▸ **Task instructions**
Print the listing from its top line through the line containing "PI = math.pi", nothing more, and leave out the pictures.

[START Recorded information]

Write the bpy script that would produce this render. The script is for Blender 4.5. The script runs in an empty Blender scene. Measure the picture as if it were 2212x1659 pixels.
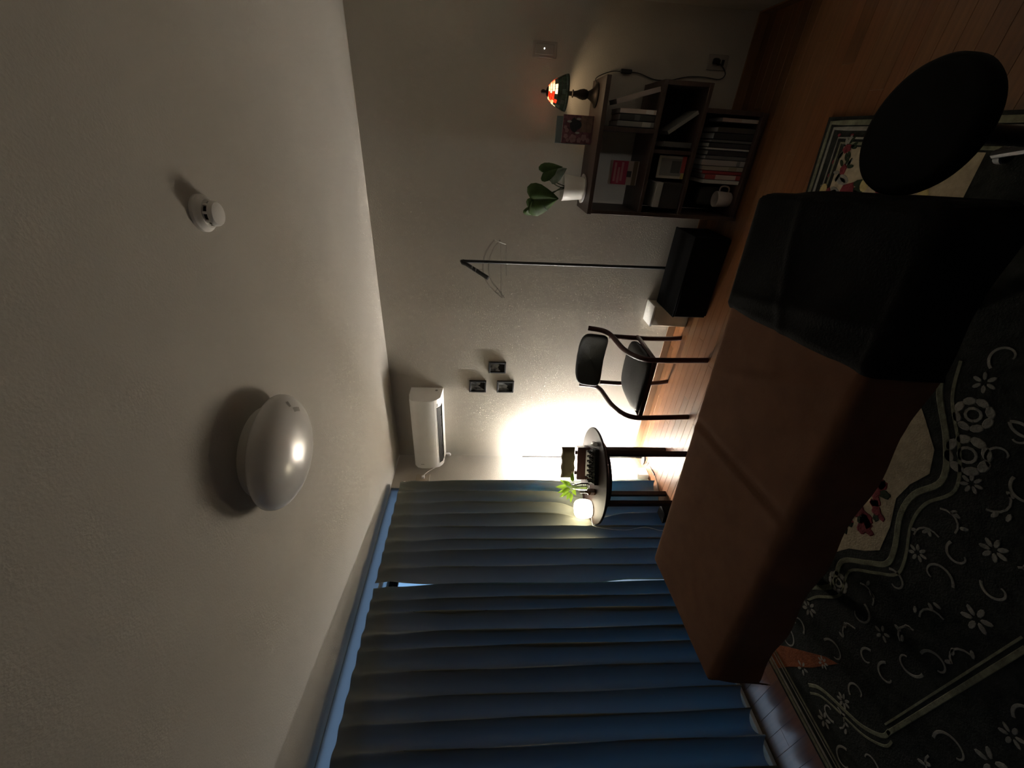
import bpy, bmesh, math, random
from mathutils import Vector, Matrix
R = random.Random(7)
sc = bpy.context.scene
col = sc.collection
PI = math.pi

# ------------------------------------------------------------------ camera
def cam_axes(a, b, c):
    f0 = Vector((math.sin(a), math.cos(a), 0)); r0 = Vector((math.cos(a), -math.sin(a), 0)); u0 = Vector((0, 0, 1))
    f = math.cos(b) * f0 + math.sin(b) * u0
    u = math.cos(b) * u0 - math.sin(b) * f0
    return math.cos(c) * r0 + math.sin(c) * u, math.cos(c) * u - math.sin(c) * r0, f
r_, u_, f_ = cam_axes(-0.565855984, -0.0732643967, 0.0217224043)
cd = bpy.data.cameras.new('camera')
cd.sensor_fit = 'HORIZONTAL'; cd.sensor_width = 36.0
cd.lens = 856.918 / 2212 * 36.0
cd.clip_start = 0.02; cd.clip_end = 200
cam = bpy.data.objects.new('camera', cd); col.objects.link(cam)
M3 = Matrix((-u_, r_, -f_)).transposed()          # the phone was held on its side: image right is the room's down
cam.matrix_world = Matrix.Translation((2.75485803, -2.98346832, 1.59492852)) @ M3.to_4x4()
sc.camera = cam

# ------------------------------------------------------------------ world, exposure
w = bpy.data.worlds.new('dusk_sky'); sc.world = w; w.use_nodes = True
nt = w.node_tree; bg = nt.nodes['Background']
tc = nt.nodes.new('ShaderNodeTexCoord'); sx = nt.nodes.new('ShaderNodeSeparateXYZ'); cr = nt.nodes.new('ShaderNodeValToRGB')
nt.links.new(tc.outputs['Generated'], sx.inputs[0]); nt.links.new(sx.outputs['Z'], cr.inputs[0]); nt.links.new(cr.outputs[0], bg.inputs[0])
e = cr.color_ramp.elements
e[0].position = 0.0; e[0].color = (.065, .135, .24, 1)
e[1].position = .85; e[1].color = (.62, .78, 1.0, 1)
e.new(.28).color = (.085, .16, .26, 1)
SKY = 3.2
bg.inputs[1].default_value = SKY
sc.view_settings.view_transform = 'Standard'; sc.view_settings.look = 'None'
sc.view_settings.gamma = 1.0; sc.view_settings.use_curve_mapping = False
sc.view_settings.exposure = 0.0
sc.cycles.use_denoising = True
sc.cycles.use_guiding = True; sc.cycles.guiding_training_samples = 64
sc.cycles.max_bounces = 10; sc.cycles.diffuse_bounces = 6; sc.cycles.transparent_max_bounces = 16
sc.cycles.sample_clamp_indirect = 0
LED = 1650.0          # the standing light's strip
DIFF = 20.0          # the glowing aroma diffuser
BULB = 14.0          # bulb of the stained glass lamp (W)

# ------------------------------------------------------------------ materials
def _mat(name):
    m = bpy.data.materials.new(name); m.use_nodes = True
    return m, m.node_tree, m.node_tree.nodes['Principled BSDF']
def mat(name, c, rough=.6, metal=0, var=.06, scale=12, bump=0, bscale=60, spec=None, coat=0, stretch=None):
    m, t, b = _mat(name)
    b.inputs['Roughness'].default_value = rough; b.inputs['Metallic'].default_value = metal
    if spec is not None: b.inputs['Specular IOR Level'].default_value = spec
    if coat: b.inputs['Coat Weight'].default_value = coat; b.inputs['Coat Roughness'].default_value = .1
    co = t.nodes.new('ShaderNodeTexCoord'); vec = co.outputs['Object']
    if stretch:
        mp = t.nodes.new('ShaderNodeMapping'); mp.inputs['Scale'].default_value = stretch
        t.links.new(vec, mp.inputs[0]); vec = mp.outputs[0]
    n = t.nodes.new('ShaderNodeTexNoise'); n.inputs['Scale'].default_value = scale; n.inputs['Detail'].default_value = 4
    t.links.new(vec, n.inputs['Vector'])
    r = t.nodes.new('ShaderNodeValToRGB')
    lo = [max(0, x * (1 - var)) for x in c]; hi = [min(1, x * (1 + var)) for x in c]
    r.color_ramp.elements[0].position = .3; r.color_ramp.elements[0].color = (*lo, 1)
    r.color_ramp.elements[1].position = .7; r.color_ramp.elements[1].color = (*hi, 1)
    t.links.new(n.outputs['Fac'], r.inputs[0]); t.links.new(r.outputs[0], b.inputs['Base Color'])
    if bump:
        n2 = t.nodes.new('ShaderNodeTexNoise'); n2.inputs['Scale'].default_value = bscale; n2.inputs['Detail'].default_value = 3
        t.links.new(vec, n2.inputs['Vector'])
        bp = t.nodes.new('ShaderNodeBump'); bp.inputs['Strength'].default_value = bump; bp.inputs['Distance'].default_value = .004
        t.links.new(n2.outputs['Fac'], bp.inputs['Height']); t.links.new(bp.outputs[0], b.inputs['Normal'])
    return m
def emit(name, c, s):
    m, t, b = _mat(name)
    b.inputs['Base Color'].default_value = (*c, 1); b.inputs['Emission Color'].default_value = (*c, 1)
    b.inputs['Emission Strength'].default_value = s
    return m
def glass(name, tint=(1, 1, 1), gloss=.06, rough=.02):
    m, t, b = _mat(name); t.nodes.remove(b); out = t.nodes['Material Output']
    tr = t.nodes.new('ShaderNodeBsdfTransparent'); tr.inputs[0].default_value = (*tint, 1)
    gl = t.nodes.new('ShaderNodeBsdfGlossy'); gl.inputs['Roughness'].default_value = rough
    fr = t.nodes.new('ShaderNodeFresnel'); fr.inputs[0].default_value = 1.45
    mx = t.nodes.new('ShaderNodeMixShader')
    t.links.new(fr.outputs[0], mx.inputs[0]); t.links.new(tr.outputs[0], mx.inputs[1]); t.links.new(gl.outputs[0], mx.inputs[2])
    t.links.new(mx.outputs[0], out.inputs[0])
    return m
def cloth(name, c, trans, tcol, rough=.9, clear=0, sheen=0):
    """woven fabric: diffuse, some light let through, a clear share for open weave"""
    m, t, b = _mat(name); t.nodes.remove(b); out = t.nodes['Material Output']
    co = t.nodes.new('ShaderNodeTexCoord')
    wv = t.nodes.new('ShaderNodeTexNoise'); wv.inputs['Scale'].default_value = 220
    t.links.new(co.outputs['Object'], wv.inputs['Vector'])
    bp = t.nodes.new('ShaderNodeBump'); bp.inputs['Strength'].default_value = .15; bp.inputs['Distance'].default_value = .001
    t.links.new(wv.outputs['Fac'], bp.inputs['Height'])
    d = t.nodes.new('ShaderNodeBsdfDiffuse'); d.inputs[0].default_value = (*c, 1); t.links.new(bp.outputs[0], d.inputs['Normal'])
    tl = t.nodes.new('ShaderNodeBsdfTranslucent'); tl.inputs[0].default_value = (*tcol, 1)
    mx = t.nodes.new('ShaderNodeMixShader'); mx.inputs[0].default_value = trans
    t.links.new(d.outputs[0], mx.inputs[1]); t.links.new(tl.outputs[0], mx.inputs[2])
    last = mx
    if clear:
        tr = t.nodes.new('ShaderNodeBsdfTransparent'); m2 = t.nodes.new('ShaderNodeMixShader'); m2.inputs[0].default_value = clear
        t.links.new(mx.outputs[0], m2.inputs[1]); t.links.new(tr.outputs[0], m2.inputs[2]); last = m2
    t.links.new(last.outputs[0], out.inputs[0])
    return m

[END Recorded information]

▸ **Answer in full**
Write the bpy script that would produce this render. The script is for Blender 4.5. The script runs in an empty Blender scene. Measure the picture as if it were 2212x1659 pixels.
import bpy, bmesh, math, random
from mathutils import Vector, Matrix
R = random.Random(7)
sc = bpy.context.scene
col = sc.collection
PI = math.pi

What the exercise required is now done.